10/10
Completely worth it...
17 October 2005
Warning: Spoilers
This documentary is not a sermon--it is about Christians living out their faith. For those that complain about the politically correct approach to the documentary, I'd have to disagree. The faith of those involved is self-evident by their actions.

We sometimes forget all but one of the original 12 disciples was martyred for their faith--and even then John barely escaped a pot of boiling oil.

The wives of the men slain could have easily--many would have said should--walked away from the Waodani. Instead, they stayed and they've returned with subsequent generations of the same families. Over the years they all had contact with and spent many months in the Waodani villages, among the same men who had killed their husbands. Their children--the grand-children of the men who were killed--now call the man who killed their natural grandfather grandfather. It is truly amazing.

One of the most compelling statements made in the movie was that of one of the children of the men slain--she wanted to be baptized in a place and among people that meant the most to her. She was baptized by the same men who killed her father, in the same river her father's body was dumped. If this is not a statement on the power of forgiveness, nothing is.

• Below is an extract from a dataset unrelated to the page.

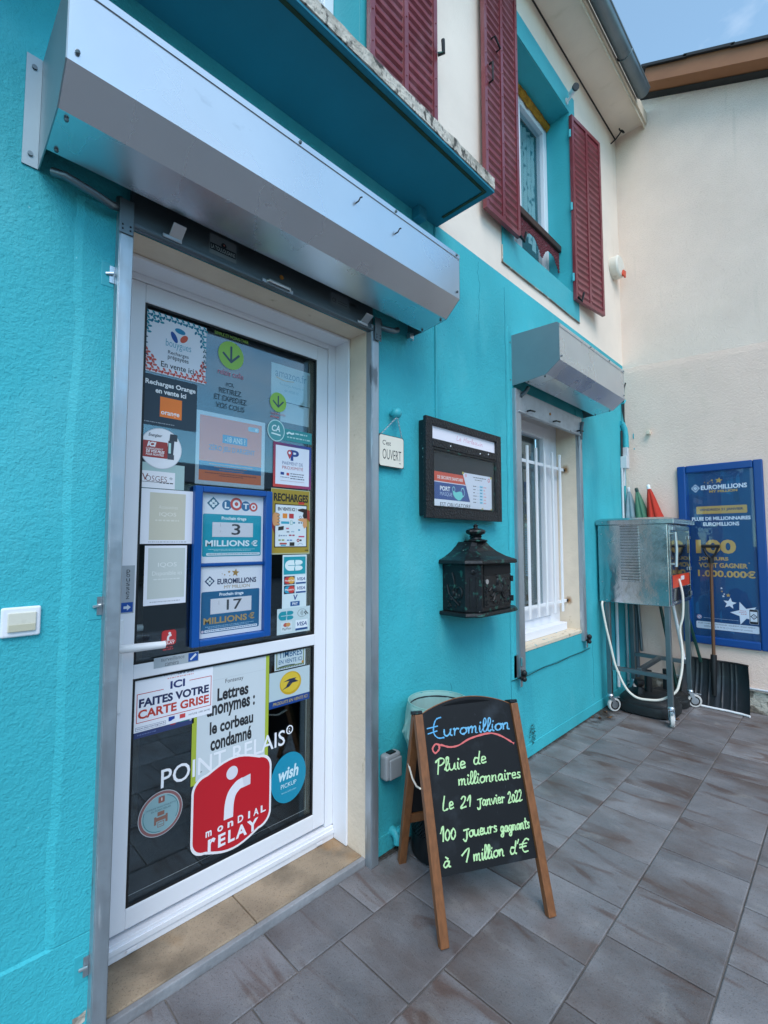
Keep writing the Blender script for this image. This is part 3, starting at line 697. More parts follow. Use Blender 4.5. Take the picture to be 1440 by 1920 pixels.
# ---------------------------------------------------------------- upper windows
def upper_window(name, x0, x1, z0, z1, mul, yf=.18):
    q = MB()
    for a in ((x0 + .001, x0 + .06, z0, z1), (x1 - .06, x1 - .001, z0, z1), (x0 + .06, x1 - .06, z1 - .06, z1), (x0 + .06, x1 - .06, z0, z0 + .05)): q.box(a[0], a[1], yf, yf + .06, a[2], a[3])
    q.box(mul - .035, mul + .035, yf - .006, yf + .05, z0 + .05, z1 - .06)
    wd = q.build(name, m_pvc, house, bevel=.004)
    for a, b in ((x0 + .06, mul - .035), (mul + .035, x1 - .06)):
        g_ = MB(); g_.box(a, b, yf + .03, yf + .034, z0 + .05, z1 - .06); g_.build('pane', m_glass, wd)
        c_ = MB(); pr = None; N_ = 30
        for i in range(N_ + 1):
            x = a + (b - a) * i / N_; y = yf + .075 + .008 * math.sin(i * 1.3)
            low = z0 + .36 + .10 * math.cos((i / N_ - .5) * 3)
            t = c_.add([(x, y, low), (x, y, z1 - .07)])
            if pr: c_.face([pr[0], t[0], t[1], pr[1]])
            pr = t
        c_.build('lace_curtain', m_lace, wd, recalc=False)
    r_ = MB(); r_.box(x0 - .3, x1 + .3, yf + .12, yf + 1.6, z0 - .3, z1 + .2); r_.build('dark_room', m_inside, wd).data.flip_normals()
    return wd
wb = upper_window('upper_window', 2.62, 3.516, 3.215, 4.655, 3.035)
wa = upper_window('upper_window', .45, 1.30, 3.205, 4.745, .875)
fo = MB(); n = 40; pr = None
for i in range(n + 1):
    x = 2.63 + .88 * i / n; j = mnoise.noise(Vector((x * 14, 1, 0))); k = mnoise.noise(Vector((x * 22, 7, 0)))
    a = fo.add([(x, .178, 4.689), (x, .150 + .012 * k, 4.688), (x, .146 + .012 * j, 4.66 + .016 * k), (x, .172 + .004 * j, 4.632 + .022 * j), (x, .182, 4.65)])
    if pr:
        for t in range(4): fo.face([pr[t], a[t], a[t + 1], pr[t + 1]])
    pr = a
fo.build('foam_seal', m_foam, wb, smooth=True)
# carved rail with its pierced apron
rl = MB(); rl.box(2.622, 3.514, .075, .12, 3.575, 3.625); rail = rl.build('window_rail', m_brownbar, wb, bevel=.006)
ap = MB(); n = 60
for i in range(n):
    x = 2.63 + .876 * (i + .5) / n; t = (i + .5) / n; u = abs(math.sin(t * math.pi * 3)); drop = .055 + .11 * (1 - u) ** 1.3
    nrow = max(2, int(drop / .017))
    for k in range(nrow):
        zc = 3.568 - drop * (k + .5) / nrow + random.uniform(-.003, .003)
        ap.tube([(x + .0085 * math.cos(R(a)), .097 + random.uniform(-.002, .002), zc + .0085 * math.sin(R(a))) for a in range(0, 361, 45)], .0035, 5, cap=False)
ap.build('pierced_apron', m_redwood, rail)
pt = MB(); 0 and pt.lathe([(.02, 0), (.05, .0), (.06, .09), (.045, .1)], (3.13, .29, 3.33), 16); pt.lathe([(.02, 0), (.035, .0), (.045, .06), (.03, .075)], (3.16, .29, 3.27), 16); pt.build('flower_pot', m_white, wb, smooth=True)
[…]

The men who first approached the Waodani and paid the ultimate price said a very simple thing when asked why they shouldn't bring guns "just in case." Because they were ready to go to heaven and the Waodani were not. These were men who lived their faith, simply, easily, and actively. This is a superb document to not only their living faith, but that of their wives and family who are also living it out, not by slamming Christianity in our faces, but by living as Christ did--by relationship and teaching.